Hilary Duff sat down to tell her 13-year-old son, Luca, after the birds and bees long before he heard her sexy Luck … Or Something songs.
“Well, he hasn’t asked about … some of the ‘Roommate’ lyrics or something,” Duff, 38, said on the Tuesday, March 3, episode of the “Table Manners” podcast, referring to the song’s lines about masturbation and porn. “He doesn’t bring it up, but we’ve already had the talk about everything.”
Duff, who shares her son with ex-husband Mike Comrie, added that she’s “explained everything” to Luca, without offering further details about the nature of the mother-son conversation.

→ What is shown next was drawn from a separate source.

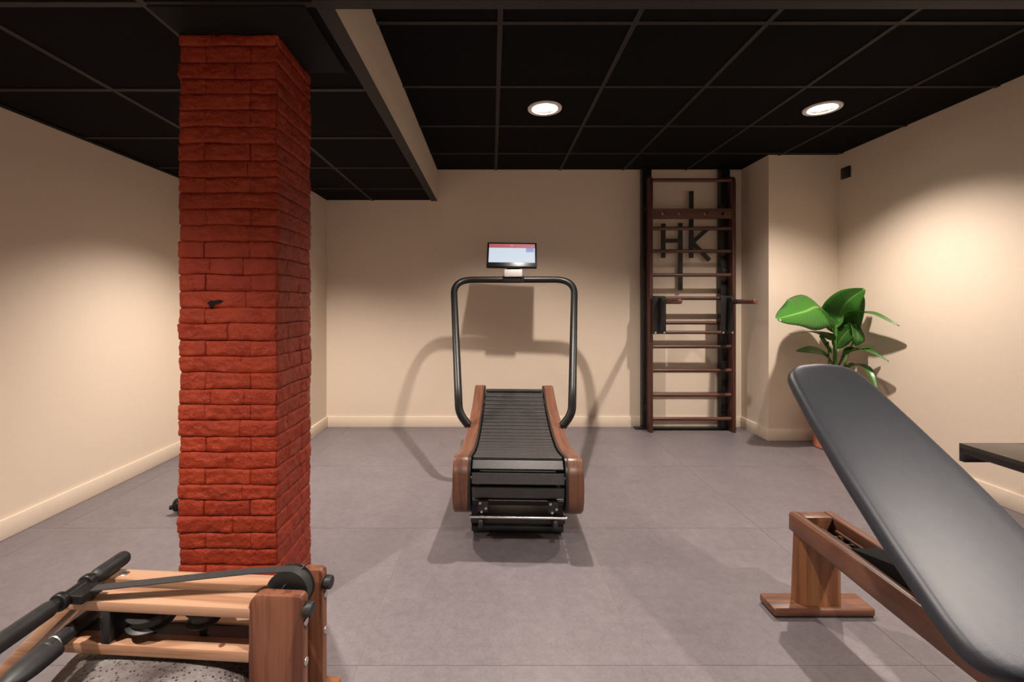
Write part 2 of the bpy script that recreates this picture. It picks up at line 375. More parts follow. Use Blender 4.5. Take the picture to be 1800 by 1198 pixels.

“I’ve already thought about [whether he’d be embarrassed by my music],” the pop star noted. “I really desperately love to embarrass him. I feel like that’s my right as a parent, but his friends think I’m cool for the time being. Sometimes I ask if it’s embarrassing to him, [but] he’s the kindest, sweetest angel baby of all time.”
Instead of being mortified by Duff’s risqué lyrics, Luca often tells her how “proud” he is of her accomplishments.
“It makes me want to cry [that] he’s really proud,” she said. “But, if he does ask something, I’m going to be, like, ‘Hey, guess what? Outside of being your mom, I’m a human.’”
Duff, who also shares three daughters with husband Matthew Koma, welcomed Luca when she was 24 years old.
“[I was] really young,” she said on Tuesday’s episode of becoming a mom. “I was so ready to have something that belonged to just me, you know? I was ready [and] he was planned, but it was really a wild choice when I look back as a 38-year-old now. I’m, like, ‘Who was that pregnant?’ Even though I employed people and made millions of dollars and traveled around the world with a major, major job. [Having a baby] was definitely the biggest grown-up responsibility.”
Luck … Or Something is Duff’s first album in 10 years, which she wrote and produced with Koma, 38. All of the songs are inspired by the former Disney Channel star’s real life.
“I’m not making music for my kids. I’m not making music for 7-year-olds,” Duff said on “Call Her Daddy” last month. “I’m making music for myself. I’m making music for people like myself. I was singing crazy lyrics when I was young, too, that I had no idea what they meant.”
She continued at the time, “I think there was no way for me to make a record after 10 years and not dig into what those 10 years have looked like, the big things that have happened and that affect me and that make me who I am. Unfortunately, a lot of that has not been great stuff. That’s life.”